1. A membrane support having a local surface roughness of less than 100 nanometers.

2. The support of claim 1, wherein the support comprises a ceramic.

3. The support of claim 1, wherein the support has a porosity of less than 50%.

4. The support of claim 1, wherein the support has a mechanical strength sufficient to support single or multiple layers of nano coating, to a total coating thickness of less than 2000 nm.

5. The support of claim 1, wherein the support further comprises a metal.

6. The support of claim 1, wherein the support further comprises a metal oxide.

7. The support of claim 1, wherein the support further comprises an inorganic-material selected from the inorganic materials including: Al, Al2O3, TiO2, ZrO2, BN, YSZ, Ni, NiO, SiO2, PZT, PE, PP, PEI.

8. The support of claim 1, wherein the support has a local surface roughness of less than 100 nm on at least one side of a planar configuration.

9. The support of claim 1, wherein the support has a local surface roughness of less than 100 nm on at least two sides of a planar configuration.

10. The support of claim 1, wherein the support has a local surface roughness of less than 100 nm on at least one surface selected from the group of surfaces consisting of an inside surface and an outside surface of a tubular configuration.

11. The support of claim 1, wherein the support has a local surface roughness of less than 100 nm on both an inside surface and an outside surface of a tubular configuration.

12. The support of claim 1, wherein the support has a microstructure having a mechanical permeability of greater than 10−10 mol/(Pa·s·m2).

13. The support of claim 1, wherein the support has a surface deposition of at least one nano-thickness material having a thickness of between 25-500 nm.

14. The support of claim 1, wherein the support has a surface deposition of a plurality of layers having an aggregate thickness less than or equal to 2000 nm.

15. The support of claim 19, wherein the surface deposition comprises a polymer.

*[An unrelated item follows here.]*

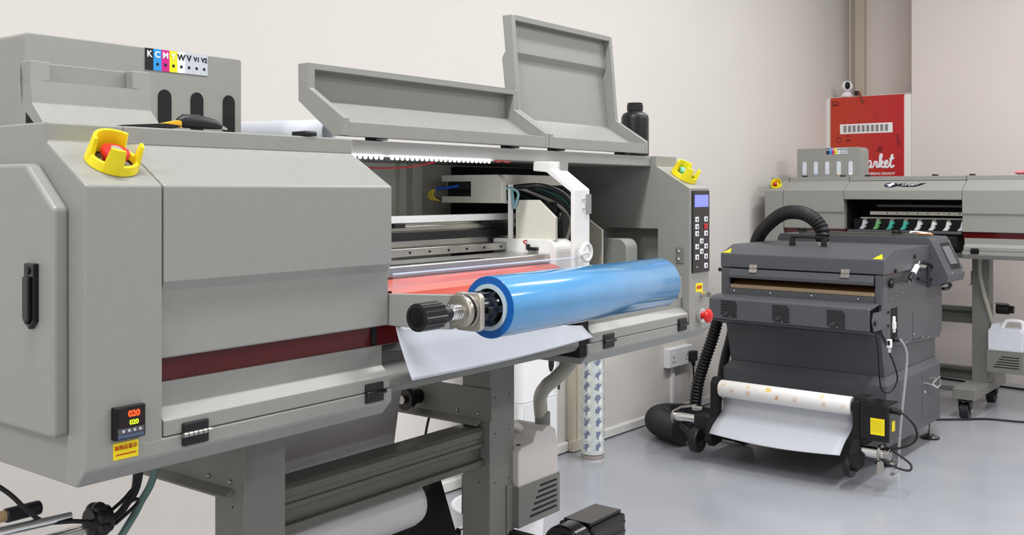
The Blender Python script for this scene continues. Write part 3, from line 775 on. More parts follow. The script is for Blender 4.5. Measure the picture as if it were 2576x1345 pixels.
# ------------------------------------------------------------------ charcoal powder dryer
D=thing('powder_dryer','charcoal powder shaker dryer with corrugated hose, standing between the two printers','dryer',(4.3,2.24,0),-PI/2)
lc=MB(); lc.box(-.006,.762,.035,.795,.10,.365)
lc.prism([(-.006,.035),(.762,.035),(.762,.795),(-.006,.795)],.365,.3651,'z')
lc=lc.build('lower_cabinet',DGRAY,D,.003)
sk=MB(); z0,z1=.365,.398
vs=[(-.006,.035,z0),(.762,.035,z0),(.762,.795,z0),(-.006,.795,z0),(.012,.075,z1),(.741,.075,z1),(.741,.79,z1),(.012,.79,z1)]
sk.add(vs,[(0,1,5,4),(1,2,6,5),(2,3,7,6),(3,0,4,7)]); sk.build('cabinet_shoulder',DGRAY,D)
co=MB(); co.prism([(.075,.398),(.02,.60),(.02,.72),(.79,.72),(.79,.398)],.012,.741); co.build('column',DGRAY,D,.003)
ub=MB(); ub.prism([(.10,.530),(.012,.60),(.012,.8425),(.86,.8425),(.86,.53),(.82,.49),(.30,.515)],.736,.752)
ub.prism([(.10,.530),(.012,.60),(.012,.8425),(.86,.8425),(.86,.53),(.82,.49),(.30,.515)],0,.016)
ub.box(.016,.736,.10,.855,.7225,.8425); ub.box(.016,.736,.79,.855,.50,.7225)
ub.box(0,.042,.002,.02,.715,.8425); ub.box(.7255,.752,.002,.02,.715,.8425)
ub=ub.build('upper_housing',DGRAY,D,.0015)
ld=MB(); ld.prism([(0,.8455),(0,.906),(.004,.910),(.115,.9455),(.135,.948),(.62,.948),(.62,.8455)],-.003,.764)
ld=ld.build('lid',DGRAY,D,.003)
B('lid_seal',BLACKM,D,(.0,.752,.012,.62,.8425,.8458)); B('seal_strip',REDW,D,(.7505,.7535,.02,.33,.8418,.8456),label='thin red sealing strip')
rr=MB(); rr.prism([(0,.846),(0,.962),(.014,.985),(.756,.985),(.756,.846)],.622,.86,'y'); rr=rr.build('rear_housing',DGRAY,D,.003)
B('rear_rail',ALUD,D,(.10,.70,.66,.70,.985,.998),bevel=.001)
for x in (.118,.600):
    c=MB(); c.box(x-.025,x+.025,.655,.705,.998,1.004); c.cyl((x-.014,.652,1.006),(x-.014,.664,1.006),.009,12); c.cyl((x+.014,.652,1.006),(x+.014,.664,1.006),.009,12)
    c.build('rail_clamp',BLACK,D,.001)
flp=MB(); flp.prism([(.002,.8405),(-.012,.812),(-.010,.797),(.02,.797),(.02,.8405)],.0425,.7215); flp.build('outlet_flap',DGRAY,D,.0015)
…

16. The support of claim 19 wherein the surface deposition comprises an inorganic material.

17. The support of claim 20, wherein the surface deposition comprises a polymer.

18. The support of claim 20, wherein the surface deposition comprises an inorganic material.

19. The support of claim 19, wherein the surface deposition is applied by a method selected from at least one of the group of methods consisting of dip coating, flow coating, spraying, and vapor deposition.

20. The support of claim 20, wherein the surface deposition is applied by a method selected from at least one of the group of methods consisting of dip coating, flow coating, spraying, and vapor deposition.